[begin Data]

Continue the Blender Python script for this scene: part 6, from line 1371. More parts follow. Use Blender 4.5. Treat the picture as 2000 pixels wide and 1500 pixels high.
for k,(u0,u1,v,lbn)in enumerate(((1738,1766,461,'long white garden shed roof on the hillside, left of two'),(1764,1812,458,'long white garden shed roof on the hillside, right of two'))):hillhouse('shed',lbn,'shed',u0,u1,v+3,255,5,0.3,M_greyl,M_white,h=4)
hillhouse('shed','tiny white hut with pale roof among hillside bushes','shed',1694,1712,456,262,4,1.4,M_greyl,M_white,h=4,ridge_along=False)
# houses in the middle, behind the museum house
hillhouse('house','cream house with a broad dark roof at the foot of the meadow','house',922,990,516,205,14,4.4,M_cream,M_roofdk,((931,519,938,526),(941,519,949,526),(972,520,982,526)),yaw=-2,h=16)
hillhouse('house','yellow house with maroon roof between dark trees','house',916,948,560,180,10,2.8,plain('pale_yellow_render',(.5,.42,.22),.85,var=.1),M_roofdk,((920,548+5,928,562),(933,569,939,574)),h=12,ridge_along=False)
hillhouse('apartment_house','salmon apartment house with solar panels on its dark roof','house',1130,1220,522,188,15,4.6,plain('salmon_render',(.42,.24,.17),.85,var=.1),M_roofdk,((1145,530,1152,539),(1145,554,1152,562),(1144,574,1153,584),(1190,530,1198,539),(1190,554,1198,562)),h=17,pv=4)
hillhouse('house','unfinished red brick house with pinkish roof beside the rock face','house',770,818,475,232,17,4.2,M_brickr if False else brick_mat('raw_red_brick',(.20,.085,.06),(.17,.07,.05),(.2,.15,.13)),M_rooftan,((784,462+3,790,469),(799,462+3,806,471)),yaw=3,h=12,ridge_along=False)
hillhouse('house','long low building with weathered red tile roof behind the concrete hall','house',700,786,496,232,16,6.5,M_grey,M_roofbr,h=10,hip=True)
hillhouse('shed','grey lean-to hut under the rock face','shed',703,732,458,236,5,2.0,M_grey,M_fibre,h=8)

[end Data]

* [Stated task] Using the data above, output each line exactly.

* [Response to this task]
Continue the Blender Python script for this scene: part 6, from line 1371. More parts follow. Use Blender 4.5. Treat the picture as 2000 pixels wide and 1500 pixels high.
for k,(u0,u1,v,lbn)in enumerate(((1738,1766,461,'long white garden shed roof on the hillside, left of two'),(1764,1812,458,'long white garden shed roof on the hillside, right of two'))):hillhouse('shed',lbn,'shed',u0,u1,v+3,255,5,0.3,M_greyl,M_white,h=4)
hillhouse('shed','tiny white hut with pale roof among hillside bushes','shed',1694,1712,456,262,4,1.4,M_greyl,M_white,h=4,ridge_along=False)
# houses in the middle, behind the museum house
hillhouse('house','cream house with a broad dark roof at the foot of the meadow','house',922,990,516,205,14,4.4,M_cream,M_roofdk,((931,519,938,526),(941,519,949,526),(972,520,982,526)),yaw=-2,h=16)
hillhouse('house','yellow house with maroon roof between dark trees','house',916,948,560,180,10,2.8,plain('pale_yellow_render',(.5,.42,.22),.85,var=.1),M_roofdk,((920,548+5,928,562),(933,569,939,574)),h=12,ridge_along=False)
hillhouse('apartment_house','salmon apartment house with solar panels on its dark roof','house',1130,1220,522,188,15,4.6,plain('salmon_render',(.42,.24,.17),.85,var=.1),M_roofdk,((1145,530,1152,539),(1145,554,1152,562),(1144,574,1153,584),(1190,530,1198,539),(1190,554,1198,562)),h=17,pv=4)
hillhouse('house','unfinished red brick house with pinkish roof beside the rock face','house',770,818,475,232,17,4.2,M_brickr if False else brick_mat('raw_red_brick',(.20,.085,.06),(.17,.07,.05),(.2,.15,.13)),M_rooftan,((784,462+3,790,469),(799,462+3,806,471)),yaw=3,h=12,ridge_along=False)
hillhouse('house','long low building with weathered red tile roof behind the concrete hall','house',700,786,496,232,16,6.5,M_grey,M_roofbr,h=10,hip=True)
hillhouse('shed','grey lean-to hut under the rock face','shed',703,732,458,236,5,2.0,M_grey,M_fibre,h=8)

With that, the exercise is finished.